[start]

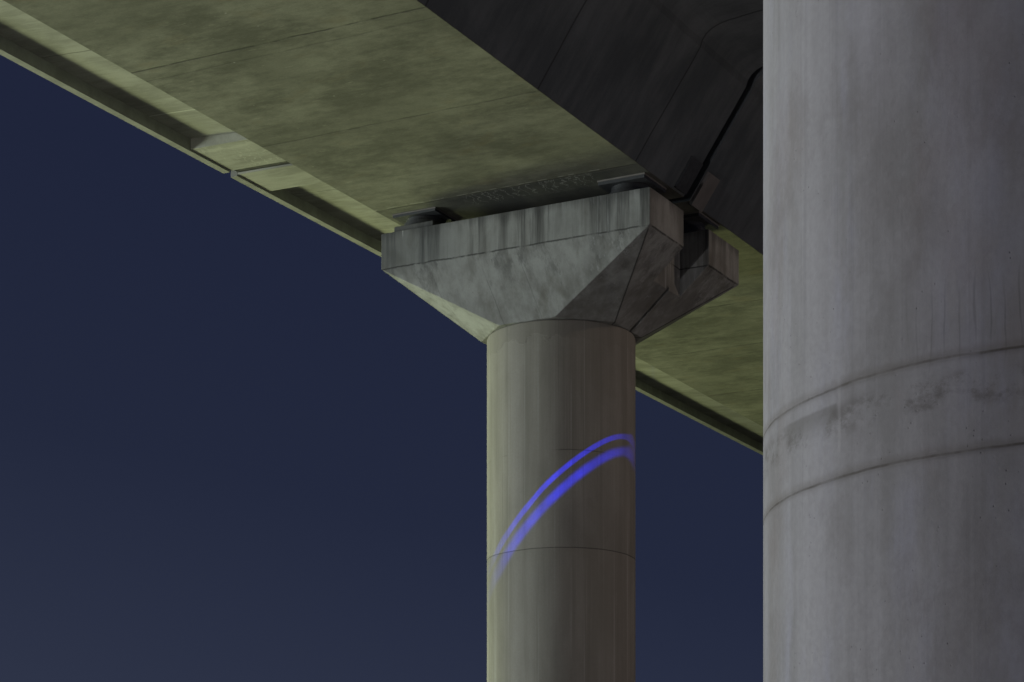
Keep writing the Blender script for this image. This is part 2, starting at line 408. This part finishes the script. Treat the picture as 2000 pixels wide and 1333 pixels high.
# ------------------------------------------------------------------ mesh helpers
def link(name, me, mat, parent=None, smooth=False):
    if mat:
        me.materials.append(mat)
    o = bpy.data.objects.new(name, me)
    C.objects.link(o)
    if parent:
        o.parent = parent
    if smooth:
        for p in me.polygons:
            p.use_smooth = True
    return o


def from_bm(bm, name):
    bmesh.ops.recalc_face_normals(bm, faces=bm.faces[:])
    me = bpy.data.meshes.new(name)
    bm.to_mesh(me); bm.free()
    return me


def thing(name, label, cat, loc, rz=0.0, group=None):
    o = bpy.data.objects.new(name, None)
    C.objects.link(o)
    o.location = loc
    o.rotation_euler = (0, 0, rz)
    o.empty_display_size = 0.4
    o['label'] = label; o['category'] = cat
    if group:
        o['group'] = group
    return o


def box_bm(bm, x0, x1, y0, y1, z0, z1):
    vs = [bm.verts.new((x, y, z)) for z in (z0, z1) for y in (y0, y1) for x in (x0, x1)]
    for f in ((0, 1, 3, 2), (4, 5, 7, 6), (0, 1, 5, 4), (2, 3, 7, 6), (0, 2, 6, 4), (1, 3, 7, 5)):
        bm.faces.new([vs[i] for i in f])
    return vs


def bend(L):
    return 0.0004 * L * L


def loft(name, prof, Ls, mat, parent):
    """prof: closed (T, Z above eye) polygon swept along the slightly curved deck line"""
    bm = bmesh.new()
    rings = []
    for L in Ls:
        rings.append([bm.verts.new((T + bend(L), L, Z + EYE)) for T, Z in prof])
    n = len(prof)
    for a, b in zip(rings, rings[1:]):
        for i in range(n):
            bm.faces.new((a[i], a[(i + 1) % n], b[(i + 1) % n], b[i]))
    bm.faces.new(rings[0]); bm.faces.new(list(reversed(rings[-1])))
    return link(name, from_bm(bm, name), mat, parent)


def evaluated(o, mods):
    """apply modifiers without operators"""
    for typ, kw in mods:
        m = o.modifiers.new(typ, typ)
        for k, v in kw.items():
            setattr(m, k, v)
    dg = bpy.context.evaluated_depsgraph_get()
    dg.update()
    me = bpy.data.meshes.new_from_object(o.evaluated_get(dg))
    o.modifiers.clear()
    old = o.data
    o.data = me
    return o


# ------------------------------------------------------------------ ground
bm = bmesh.new()
S = 900
vs = [bm.verts.new(p) for p in ((-S, -S, 0), (S, -S, 0), (S, S, 0), (-S, S, 0))]
bm.faces.new(vs)
gm = plain('ground_gravel', (.10, .095, .085), .95, 0, .8, .5)
g = link('ground', from_bm(bm, 'ground'), gm)
g['kind'] = 'structure'


# ------------------------------------------------------------------ decks
def frange(a, b, step):
    n = max(1, int(math.ceil(abs(b - a) / step)))
    return [a + (b - a) * i / n for i in range(n + 1)]


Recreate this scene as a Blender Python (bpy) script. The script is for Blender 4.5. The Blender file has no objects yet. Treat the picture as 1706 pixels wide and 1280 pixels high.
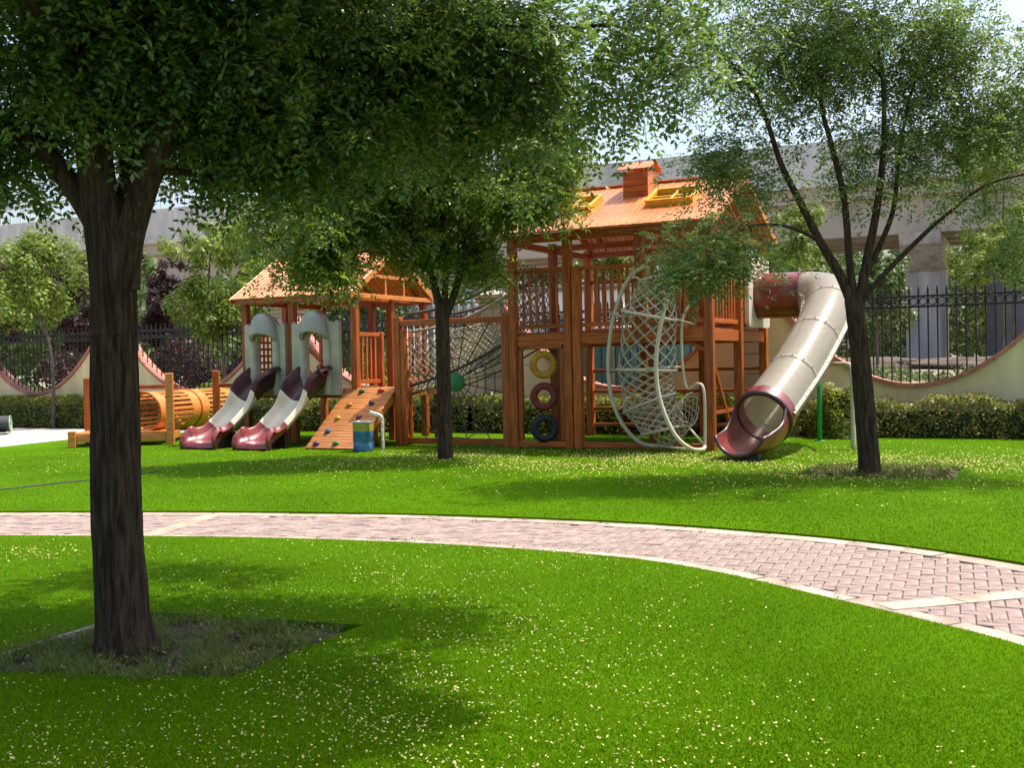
import bpy, math, random
import numpy as np
from mathutils import Vector, Matrix, Euler
from mathutils.geometry import tessellate_polygon

# ------------------------------------------------------------------ camera, sky, sun, exposure
scene = bpy.context.scene
H = 1.5                                   # eye height
F = 1850.0                                # focal length in pixels of a 1706 px wide frame
CAM_M = (Matrix.Rotation(math.radians(90 - 1.02), 3, 'X') @ Matrix.Rotation(math.radians(-1.225), 3, 'Z'))
cam_data = bpy.data.cameras.new('camera')
cam_data.sensor_width = 36.0
cam_data.lens = 36.0 * F / 1706.0
cam_data.clip_end = 1500
cam_data.clip_start = 0.05
cam = bpy.data.objects.new('camera', cam_data)
cam.matrix_world = Matrix.Translation((0, 0, H)) @ CAM_M.to_4x4()
scene.collection.objects.link(cam)
scene.camera = cam

SUN = Vector((0.40, 0.13, 0.905)).normalized()      # towards the sun
elev = math.asin(SUN.z)
azim = math.atan2(SUN.x, SUN.y)                     # clockwise from +Y
world = bpy.data.worlds.new('World')
scene.world = world
world.use_nodes = True
wn = world.node_tree.nodes
wn.clear()
sky = wn.new('ShaderNodeTexSky')
sky.sky_type = 'NISHITA'
sky.sun_disc = False
sky.sun_elevation = elev
sky.sun_rotation = azim
sky.air_density = 1.1
sky.dust_density = 4.5
sky.ozone_density = 1.0
bg = wn.new('ShaderNodeBackground')
bg.inputs[1].default_value = 0.15
wo = wn.new('ShaderNodeOutputWorld')
world.node_tree.links.new(sky.outputs[0], bg.inputs[0])
world.node_tree.links.new(bg.outputs[0], wo.inputs[0])
sun_data = bpy.data.lights.new('sun', 'SUN')
sun_data.energy = 3.3
sun_data.angle = math.radians(0.55)
sun_data.color = (1.0, 0.93, 0.81)
sun = bpy.data.objects.new('sun', sun_data)
sun.rotation_euler = SUN.to_track_quat('Z', 'Y').to_euler()
scene.collection.objects.link(sun)

vs = scene.view_settings
vs.view_transform = 'Standard'
vs.look = 'None'
vs.exposure = 0.95
vs.gamma = 1.0
vs.use_curve_mapping = False
scene.render.engine = 'CYCLES'
cy = scene.cycles
cy.max_bounces = 7
cy.diffuse_bounces = 3
cy.glossy_bounces = 3
cy.transmission_bounces = 6
cy.transparent_max_bounces = 8
cy.use_denoising = True
cy.caustics_reflective = False
cy.caustics_refractive = False

random.seed(7)
rng = np.random.default_rng(7)
R = math.radians
col = scene.collection

# ------------------------------------------------------------------ frames
TH = R(27.5)                              # the playground and the boundary run askew to the view
OX, OY = 0.051, 19.935                    # front left foot of the tall tower
CU, SU = math.cos(TH), math.sin(TH)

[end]

▶ _EXERCISE_:
Copy every entry exactly as written. Pictures are excluded.

▶ _ANSWER IN FULL_:
Keep writing the Blender script for this image. This is part 2, starting at line 408. This part finishes the script. Treat the picture as 2000 pixels wide and 1333 pixels high.
# ------------------------------------------------------------------ mesh helpers
def link(name, me, mat, parent=None, smooth=False):
    if mat:
        me.materials.append(mat)
    o = bpy.data.objects.new(name, me)
    C.objects.link(o)
    if parent:
        o.parent = parent
    if smooth:
        for p in me.polygons:
            p.use_smooth = True
    return o


def from_bm(bm, name):
    bmesh.ops.recalc_face_normals(bm, faces=bm.faces[:])
    me = bpy.data.meshes.new(name)
    bm.to_mesh(me); bm.free()
    return me


def thing(name, label, cat, loc, rz=0.0, group=None):
    o = bpy.data.objects.new(name, None)
    C.objects.link(o)
    o.location = loc
    o.rotation_euler = (0, 0, rz)
    o.empty_display_size = 0.4
    o['label'] = label; o['category'] = cat
    if group:
        o['group'] = group
    return o


def box_bm(bm, x0, x1, y0, y1, z0, z1):
    vs = [bm.verts.new((x, y, z)) for z in (z0, z1) for y in (y0, y1) for x in (x0, x1)]
    for f in ((0, 1, 3, 2), (4, 5, 7, 6), (0, 1, 5, 4), (2, 3, 7, 6), (0, 2, 6, 4), (1, 3, 7, 5)):
        bm.faces.new([vs[i] for i in f])
    return vs


def bend(L):
    return 0.0004 * L * L


def loft(name, prof, Ls, mat, parent):
    """prof: closed (T, Z above eye) polygon swept along the slightly curved deck line"""
    bm = bmesh.new()
    rings = []
    for L in Ls:
        rings.append([bm.verts.new((T + bend(L), L, Z + EYE)) for T, Z in prof])
    n = len(prof)
    for a, b in zip(rings, rings[1:]):
        for i in range(n):
            bm.faces.new((a[i], a[(i + 1) % n], b[(i + 1) % n], b[i]))
    bm.faces.new(rings[0]); bm.faces.new(list(reversed(rings[-1])))
    return link(name, from_bm(bm, name), mat, parent)


def evaluated(o, mods):
    """apply modifiers without operators"""
    for typ, kw in mods:
        m = o.modifiers.new(typ, typ)
        for k, v in kw.items():
            setattr(m, k, v)
    dg = bpy.context.evaluated_depsgraph_get()
    dg.update()
    me = bpy.data.meshes.new_from_object(o.evaluated_get(dg))
    o.modifiers.clear()
    old = o.data
    o.data = me
    return o


# ------------------------------------------------------------------ ground
bm = bmesh.new()
S = 900
vs = [bm.verts.new(p) for p in ((-S, -S, 0), (S, -S, 0), (S, S, 0), (-S, S, 0))]
bm.faces.new(vs)
gm = plain('ground_gravel', (.10, .095, .085), .95, 0, .8, .5)
g = link('ground', from_bm(bm, 'ground'), gm)
g['kind'] = 'structure'


# ------------------------------------------------------------------ decks
def frange(a, b, step):
    n = max(1, int(math.ceil(abs(b - a) / step)))
    return [a + (b - a) * i / n for i in range(n + 1)]


Recreate this scene as a Blender Python (bpy) script. The script is for Blender 4.5. The Blender file has no objects yet. Treat the picture as 1706 pixels wide and 1280 pixels high.
import bpy, math, random
import numpy as np
from mathutils import Vector, Matrix, Euler
from mathutils.geometry import tessellate_polygon

# ------------------------------------------------------------------ camera, sky, sun, exposure
scene = bpy.context.scene
H = 1.5                                   # eye height
F = 1850.0                                # focal length in pixels of a 1706 px wide frame
CAM_M = (Matrix.Rotation(math.radians(90 - 1.02), 3, 'X') @ Matrix.Rotation(math.radians(-1.225), 3, 'Z'))
cam_data = bpy.data.cameras.new('camera')
cam_data.sensor_width = 36.0
cam_data.lens = 36.0 * F / 1706.0
cam_data.clip_end = 1500
cam_data.clip_start = 0.05
cam = bpy.data.objects.new('camera', cam_data)
cam.matrix_world = Matrix.Translation((0, 0, H)) @ CAM_M.to_4x4()
scene.collection.objects.link(cam)
scene.camera = cam

SUN = Vector((0.40, 0.13, 0.905)).normalized()      # towards the sun
elev = math.asin(SUN.z)
azim = math.atan2(SUN.x, SUN.y)                     # clockwise from +Y
world = bpy.data.worlds.new('World')
scene.world = world
world.use_nodes = True
wn = world.node_tree.nodes
wn.clear()
sky = wn.new('ShaderNodeTexSky')
sky.sky_type = 'NISHITA'
sky.sun_disc = False
sky.sun_elevation = elev
sky.sun_rotation = azim
sky.air_density = 1.1
sky.dust_density = 4.5
sky.ozone_density = 1.0
bg = wn.new('ShaderNodeBackground')
bg.inputs[1].default_value = 0.15
wo = wn.new('ShaderNodeOutputWorld')
world.node_tree.links.new(sky.outputs[0], bg.inputs[0])
world.node_tree.links.new(bg.outputs[0], wo.inputs[0])
sun_data = bpy.data.lights.new('sun', 'SUN')
sun_data.energy = 3.3
sun_data.angle = math.radians(0.55)
sun_data.color = (1.0, 0.93, 0.81)
sun = bpy.data.objects.new('sun', sun_data)
sun.rotation_euler = SUN.to_track_quat('Z', 'Y').to_euler()
scene.collection.objects.link(sun)

vs = scene.view_settings
vs.view_transform = 'Standard'
vs.look = 'None'
vs.exposure = 0.95
vs.gamma = 1.0
vs.use_curve_mapping = False
scene.render.engine = 'CYCLES'
cy = scene.cycles
cy.max_bounces = 7
cy.diffuse_bounces = 3
cy.glossy_bounces = 3
cy.transmission_bounces = 6
cy.transparent_max_bounces = 8
cy.use_denoising = True
cy.caustics_reflective = False
cy.caustics_refractive = False

random.seed(7)
rng = np.random.default_rng(7)
R = math.radians
col = scene.collection

# ------------------------------------------------------------------ frames
TH = R(27.5)                              # the playground and the boundary run askew to the view
OX, OY = 0.051, 19.935                    # front left foot of the tall tower
CU, SU = math.cos(TH), math.sin(TH)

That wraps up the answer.